Nevertheless, the jobs report adds an exclamation point to other strong data this week – on trade and on housing starts – that indicate the Canadian economy has revved up after an unusually harsh winter that further weighed on already weak growth.

“So much for the soft Canadian economy, or so it seems,” Avery Shenfeld, chief economist at Canadian Imperial Bank of Commerce, said in a research report. “Even a skeptic has to conclude that, alongside a pick-up in exports and housing starts, there was a spring in Canada’s step as spring arrived.”

“It does augur well for economic growth,” Ms. Desjardins added, noting that the strong job market will fuel consumer activity in the coming months.

The employment increase cut across much of the labour market: full-time (up 73,000) and part-time (up 34,000); private sector (up 84,000) and public sector (up 23,000); goods-producing sectors (up 40,000) and services-producing sectors (up 67,000). Statscan said 12 of 16 industry groups posted higher employment, led by jumps of 32,000 in the wholesale and retail sector, and 29,000 in construction.

Hiring was up in six of 10 provinces, led by Ontario (47,000) and Quebec (38,000). In Alberta, where struggles in the oil industry have weighed heavily on the labour market, employment jumped 21,000 – the strongest gain in 16 months.
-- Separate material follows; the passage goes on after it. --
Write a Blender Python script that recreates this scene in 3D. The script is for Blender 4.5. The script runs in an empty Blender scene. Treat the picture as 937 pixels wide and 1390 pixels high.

The April jobs surge certainly caught the eye of Bank of Canada watchers. After the bank raised rates three times last year in light of a growing economy that was approaching full capacity, the slowdown in recent months prompted it to put further rate increases on hold, likely for the next several months at least – fuelling speculation that it might even reverse course and cut rates this year. But the return to strong job gains in April, together with rising wage growth, should convince the central bank that the economy still faces significant capacity and inflation pressures from the labour market – enough, at very least, to keep a rate cut off the table. After the jobs report, bond-market indicators of rate expectations reduced the odds of a cut by year-end to 20 per cent, from 35 per cent a day earlier.

That shift in rate expectations also influenced activity in the Canadian dollar, which traded late in the day at 74.53 US cents, up one-third of a penny on the day.

Still, economists worry that the booming employment numbers are unsustainable, given how out of step they are with many other economic indicators, which continue to suggest no better than modest growth this year.

“It appears likely that this disconnect resolves itself through a more modest pace of hiring as the year progresses, alongside a recovery of economic activity,” TD Bank’s Mr. DePratto said.